Among the potential topics, they say, will be what procedures religious leaders can follow when they find gang members within their parishes and how anti-gang talks can become part of their services.

"Everyone has to have a heightened awareness of the battle we're fighting," said Bergen County Prosecutor John L. Molinelli. "If our efforts make them more aware and cause them to sit down with bad kids, that's great. But they should also know they can involve us, as well."

Molinelli pitched the idea this summer during an informal meeting with religious leaders from communities such as Englewood and Teaneck.

"We're talking about an honest effort to see what we as religious leaders can do to stem a problem in our communities," said Robert H. Robinson, deacon of Mount Olive Baptist Church in Hackensack, who attended the meeting.

Since then, Molinelli's office has been working with the clerics to plan the conference -- and this fall invited them for the first time as special guests at its annual gang seminar.

At heart is a statewide push to reach New Jersey youth before they're introduced to the trappings of gang life.

Following the execution-style killings of three college students in Newark this summer, city and state officials announced a flurry of initiatives aimed at stanching youth violence -- some of which they attributed to the rise of gangs.

After promising to increase funding for Newark's after-school programs, Governor Corzine rolled out a three-tier anti-crime initiative that, in part, will help New Jersey municipalities develop youth programs and provide jobs to at-risk teens.

The Bergen County push to partner with houses of worship comes amid the failure to launch a countywide after-school program. There are successful after-school programs at the municipal level, but creating youth programs at county facilities in Leonia and Hackensack have run aground because of "funding and logistical reasons," Molinelli said.

A countywide initiative could smooth so-called turf wars among kids and, more importantly, among various rival gangs, authorities say.

"The Black Ministers' Council was always an important asset for us," he said. "That's how we can reach kids age 10 through 16. These kids go to church, too."

Robinson, the Mount Olive deacon, said the informal meeting this summer served as a good step toward helping communities plan how to "reclaim some of our lost youth."

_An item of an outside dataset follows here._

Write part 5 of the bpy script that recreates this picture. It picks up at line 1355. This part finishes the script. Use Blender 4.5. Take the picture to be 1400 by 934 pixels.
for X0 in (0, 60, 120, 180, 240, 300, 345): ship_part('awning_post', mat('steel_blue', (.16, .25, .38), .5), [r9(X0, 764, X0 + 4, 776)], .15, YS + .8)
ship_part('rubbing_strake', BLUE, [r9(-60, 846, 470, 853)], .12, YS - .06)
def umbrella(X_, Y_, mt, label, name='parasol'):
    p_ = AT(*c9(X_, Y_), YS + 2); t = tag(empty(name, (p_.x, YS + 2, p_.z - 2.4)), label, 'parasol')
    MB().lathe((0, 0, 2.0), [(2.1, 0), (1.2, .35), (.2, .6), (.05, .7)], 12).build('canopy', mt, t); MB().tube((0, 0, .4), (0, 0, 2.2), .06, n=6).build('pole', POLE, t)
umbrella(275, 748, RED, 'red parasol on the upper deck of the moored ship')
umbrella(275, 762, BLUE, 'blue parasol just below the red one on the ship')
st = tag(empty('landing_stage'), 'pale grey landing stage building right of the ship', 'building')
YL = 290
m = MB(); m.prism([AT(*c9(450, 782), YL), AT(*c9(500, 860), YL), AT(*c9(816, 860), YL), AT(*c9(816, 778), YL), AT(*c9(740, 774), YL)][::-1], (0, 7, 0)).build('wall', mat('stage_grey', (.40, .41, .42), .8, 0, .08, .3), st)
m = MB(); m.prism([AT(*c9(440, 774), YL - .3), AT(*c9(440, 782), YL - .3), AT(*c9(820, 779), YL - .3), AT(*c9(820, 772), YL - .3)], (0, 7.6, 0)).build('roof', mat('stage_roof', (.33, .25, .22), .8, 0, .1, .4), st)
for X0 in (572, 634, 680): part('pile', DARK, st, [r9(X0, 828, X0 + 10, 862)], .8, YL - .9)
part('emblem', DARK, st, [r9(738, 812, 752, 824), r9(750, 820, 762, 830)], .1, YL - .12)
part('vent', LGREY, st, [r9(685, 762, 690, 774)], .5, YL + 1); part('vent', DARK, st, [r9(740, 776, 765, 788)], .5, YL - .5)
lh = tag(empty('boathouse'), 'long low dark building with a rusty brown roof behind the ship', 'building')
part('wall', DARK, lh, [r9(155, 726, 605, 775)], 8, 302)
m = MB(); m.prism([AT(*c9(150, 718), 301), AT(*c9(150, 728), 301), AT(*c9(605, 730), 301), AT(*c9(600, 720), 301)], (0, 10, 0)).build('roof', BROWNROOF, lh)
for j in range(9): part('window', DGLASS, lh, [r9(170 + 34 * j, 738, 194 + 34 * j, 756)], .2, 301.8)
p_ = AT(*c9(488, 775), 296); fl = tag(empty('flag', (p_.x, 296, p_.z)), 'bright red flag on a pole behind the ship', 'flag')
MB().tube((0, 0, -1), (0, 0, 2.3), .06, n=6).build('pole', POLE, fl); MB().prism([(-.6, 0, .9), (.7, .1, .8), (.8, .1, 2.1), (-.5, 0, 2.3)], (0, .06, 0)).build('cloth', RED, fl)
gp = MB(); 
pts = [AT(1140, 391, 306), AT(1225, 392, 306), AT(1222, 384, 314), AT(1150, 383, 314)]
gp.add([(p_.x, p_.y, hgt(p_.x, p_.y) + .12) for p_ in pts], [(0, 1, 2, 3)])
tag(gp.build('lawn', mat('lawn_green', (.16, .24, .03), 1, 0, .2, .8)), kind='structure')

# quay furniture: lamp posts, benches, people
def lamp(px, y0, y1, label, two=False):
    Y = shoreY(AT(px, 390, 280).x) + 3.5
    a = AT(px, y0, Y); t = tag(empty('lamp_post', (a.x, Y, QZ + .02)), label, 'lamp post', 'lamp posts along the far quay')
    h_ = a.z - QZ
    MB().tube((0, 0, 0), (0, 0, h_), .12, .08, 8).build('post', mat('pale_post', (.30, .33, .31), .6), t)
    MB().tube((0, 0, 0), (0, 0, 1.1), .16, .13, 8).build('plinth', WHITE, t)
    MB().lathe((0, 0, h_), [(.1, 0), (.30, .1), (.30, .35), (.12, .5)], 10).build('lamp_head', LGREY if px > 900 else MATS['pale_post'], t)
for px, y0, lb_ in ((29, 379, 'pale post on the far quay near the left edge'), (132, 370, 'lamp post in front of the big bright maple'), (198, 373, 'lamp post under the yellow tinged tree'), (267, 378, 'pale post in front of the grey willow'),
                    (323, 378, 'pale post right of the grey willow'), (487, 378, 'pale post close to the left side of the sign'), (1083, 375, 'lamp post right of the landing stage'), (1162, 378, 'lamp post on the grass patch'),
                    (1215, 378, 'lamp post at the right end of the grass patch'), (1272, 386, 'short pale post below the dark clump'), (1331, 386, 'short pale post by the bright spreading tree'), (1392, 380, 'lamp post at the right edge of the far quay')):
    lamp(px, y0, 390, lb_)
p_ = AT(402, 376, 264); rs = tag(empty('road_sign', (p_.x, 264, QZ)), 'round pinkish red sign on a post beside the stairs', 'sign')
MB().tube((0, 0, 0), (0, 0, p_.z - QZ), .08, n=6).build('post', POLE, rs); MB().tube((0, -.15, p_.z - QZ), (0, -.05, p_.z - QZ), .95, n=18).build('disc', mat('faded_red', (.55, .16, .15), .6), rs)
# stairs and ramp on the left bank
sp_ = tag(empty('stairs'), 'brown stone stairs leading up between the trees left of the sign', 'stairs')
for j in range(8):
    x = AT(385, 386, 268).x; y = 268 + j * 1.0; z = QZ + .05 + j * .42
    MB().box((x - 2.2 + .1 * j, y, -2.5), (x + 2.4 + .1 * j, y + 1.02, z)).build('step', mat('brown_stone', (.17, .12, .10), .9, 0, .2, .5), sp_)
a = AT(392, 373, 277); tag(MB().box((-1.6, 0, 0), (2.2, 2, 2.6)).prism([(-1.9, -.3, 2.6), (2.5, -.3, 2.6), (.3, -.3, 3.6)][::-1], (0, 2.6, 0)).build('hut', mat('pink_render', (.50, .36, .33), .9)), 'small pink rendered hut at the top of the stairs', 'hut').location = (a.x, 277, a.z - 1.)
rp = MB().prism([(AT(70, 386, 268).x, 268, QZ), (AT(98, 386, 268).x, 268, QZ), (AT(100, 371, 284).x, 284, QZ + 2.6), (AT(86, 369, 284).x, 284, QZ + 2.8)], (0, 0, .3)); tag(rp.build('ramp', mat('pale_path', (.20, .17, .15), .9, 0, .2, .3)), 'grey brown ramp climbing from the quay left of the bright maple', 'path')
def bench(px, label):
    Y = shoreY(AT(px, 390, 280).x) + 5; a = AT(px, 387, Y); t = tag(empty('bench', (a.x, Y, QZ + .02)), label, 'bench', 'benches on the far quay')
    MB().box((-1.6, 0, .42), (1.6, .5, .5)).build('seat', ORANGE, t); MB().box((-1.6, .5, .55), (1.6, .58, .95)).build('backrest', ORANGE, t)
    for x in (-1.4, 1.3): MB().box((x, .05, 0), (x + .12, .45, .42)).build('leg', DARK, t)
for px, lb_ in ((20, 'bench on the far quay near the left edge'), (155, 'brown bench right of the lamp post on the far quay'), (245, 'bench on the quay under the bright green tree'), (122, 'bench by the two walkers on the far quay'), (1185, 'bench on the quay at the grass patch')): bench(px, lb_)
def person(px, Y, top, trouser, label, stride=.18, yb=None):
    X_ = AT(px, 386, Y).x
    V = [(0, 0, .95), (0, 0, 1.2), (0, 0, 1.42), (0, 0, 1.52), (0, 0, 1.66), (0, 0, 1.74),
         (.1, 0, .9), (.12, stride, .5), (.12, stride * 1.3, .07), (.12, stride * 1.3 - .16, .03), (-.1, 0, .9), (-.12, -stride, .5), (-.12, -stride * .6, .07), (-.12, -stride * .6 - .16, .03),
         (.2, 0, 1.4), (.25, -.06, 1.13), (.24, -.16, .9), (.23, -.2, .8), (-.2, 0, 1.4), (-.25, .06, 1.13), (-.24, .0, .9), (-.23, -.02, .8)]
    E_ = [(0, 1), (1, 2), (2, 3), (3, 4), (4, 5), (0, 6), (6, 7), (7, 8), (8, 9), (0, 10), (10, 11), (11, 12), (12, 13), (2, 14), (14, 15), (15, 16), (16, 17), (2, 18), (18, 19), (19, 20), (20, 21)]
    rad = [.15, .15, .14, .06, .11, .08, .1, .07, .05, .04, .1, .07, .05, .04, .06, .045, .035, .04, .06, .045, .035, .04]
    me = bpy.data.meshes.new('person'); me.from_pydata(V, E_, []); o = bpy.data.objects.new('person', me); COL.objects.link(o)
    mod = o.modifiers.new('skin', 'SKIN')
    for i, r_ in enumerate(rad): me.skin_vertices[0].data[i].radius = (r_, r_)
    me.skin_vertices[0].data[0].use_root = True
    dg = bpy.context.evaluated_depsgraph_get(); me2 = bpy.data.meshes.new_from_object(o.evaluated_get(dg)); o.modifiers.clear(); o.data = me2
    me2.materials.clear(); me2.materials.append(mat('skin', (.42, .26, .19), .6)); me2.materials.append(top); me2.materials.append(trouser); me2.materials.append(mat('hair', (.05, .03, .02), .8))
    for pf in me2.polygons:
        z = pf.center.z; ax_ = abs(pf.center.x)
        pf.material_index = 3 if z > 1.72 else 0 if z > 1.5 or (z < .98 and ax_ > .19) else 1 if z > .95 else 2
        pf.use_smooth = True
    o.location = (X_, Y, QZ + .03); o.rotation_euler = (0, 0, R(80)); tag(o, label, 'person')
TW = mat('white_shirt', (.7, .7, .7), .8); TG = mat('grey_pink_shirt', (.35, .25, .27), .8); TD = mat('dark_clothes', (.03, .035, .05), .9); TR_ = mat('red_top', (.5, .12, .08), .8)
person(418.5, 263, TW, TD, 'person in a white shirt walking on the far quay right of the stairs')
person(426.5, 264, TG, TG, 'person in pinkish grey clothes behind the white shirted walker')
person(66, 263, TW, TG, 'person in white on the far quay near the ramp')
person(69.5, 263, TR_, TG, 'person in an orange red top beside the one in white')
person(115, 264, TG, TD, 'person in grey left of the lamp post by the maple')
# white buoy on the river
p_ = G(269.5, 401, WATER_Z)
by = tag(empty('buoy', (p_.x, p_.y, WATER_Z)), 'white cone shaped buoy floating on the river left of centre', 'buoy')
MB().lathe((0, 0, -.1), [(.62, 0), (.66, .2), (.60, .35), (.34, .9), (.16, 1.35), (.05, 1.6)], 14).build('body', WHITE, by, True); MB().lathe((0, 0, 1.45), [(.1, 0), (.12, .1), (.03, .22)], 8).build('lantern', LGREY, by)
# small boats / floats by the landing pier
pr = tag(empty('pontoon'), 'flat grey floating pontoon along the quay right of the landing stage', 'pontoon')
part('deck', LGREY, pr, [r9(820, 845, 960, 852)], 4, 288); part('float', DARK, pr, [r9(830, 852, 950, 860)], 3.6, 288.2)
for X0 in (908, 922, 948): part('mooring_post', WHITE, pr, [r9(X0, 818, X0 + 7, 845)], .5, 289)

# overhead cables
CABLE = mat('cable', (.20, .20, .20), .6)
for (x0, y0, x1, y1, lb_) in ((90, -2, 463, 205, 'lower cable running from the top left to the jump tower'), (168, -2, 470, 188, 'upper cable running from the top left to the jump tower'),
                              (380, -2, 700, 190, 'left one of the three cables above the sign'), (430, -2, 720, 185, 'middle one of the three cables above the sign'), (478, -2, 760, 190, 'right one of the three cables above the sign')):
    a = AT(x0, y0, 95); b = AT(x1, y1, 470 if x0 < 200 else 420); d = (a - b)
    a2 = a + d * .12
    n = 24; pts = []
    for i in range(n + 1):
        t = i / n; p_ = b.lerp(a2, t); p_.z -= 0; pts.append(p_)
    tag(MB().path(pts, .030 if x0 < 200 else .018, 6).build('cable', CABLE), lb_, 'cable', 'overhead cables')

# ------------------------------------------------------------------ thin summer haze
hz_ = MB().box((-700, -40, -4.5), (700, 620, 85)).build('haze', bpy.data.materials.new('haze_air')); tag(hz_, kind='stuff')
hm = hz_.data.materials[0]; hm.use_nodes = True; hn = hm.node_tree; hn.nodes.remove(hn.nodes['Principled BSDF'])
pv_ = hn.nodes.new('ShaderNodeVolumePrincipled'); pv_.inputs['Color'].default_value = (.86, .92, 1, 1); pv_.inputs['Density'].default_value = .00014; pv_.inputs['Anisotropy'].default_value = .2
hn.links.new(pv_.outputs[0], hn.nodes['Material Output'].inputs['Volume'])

Molinelli then invited several religious leaders to an October gang conference in Hasbrouck Heights, where the mostly Baptist contingent sat front and center among the 300 or so attendees.

"You've got to have faith when talking about these issues," Sen. Bob Menendez said in his keynote address at the Hilton hotel. "What brings us here together is one of the most destructive forces in our state today."

The outreach apparently is being received well, even though there exists an undercurrent of urban skepticism about police.

"I didn't get any sense of grandstanding. I think that's worth mentioning," Robinson said. "I didn't get the feeling, 'Hey, I'm trying to make a political point.' I think they're really following through with this."

Despite discouraging data about gang growth in New Jersey, community leaders can quell youth involvement by teaching positive values, said Barry Miller, an Englewood police officer who also is the minister of Community Baptist Church.

"We don't necessarily talk just about Bloods or Crips or Latin Kings," said Miller, who spends much of his time teaching gang education classes to city youth. "We talk about life skills. We talk about decision making and communication and anger management -- principles to live by."

Miller said he'd be happy to hold next year's meeting with the state Black Ministers' Council at his First Avenue church, where he conducts men's fellowship meetings every weekend that often touch on gangs.

One of the biggest problems authorities face, he said, is the public's denial of gang presence. In some instances, he said, he's shown photographs of city youth in gang garb, yet their parents still vehemently denied their children's involvement.

"We have families that are directly affected by gangs in our churches. Some parents have lost members of their families to gangs," Miller said. "We need to wake up about this. We can't keep our heads in the sand anymore."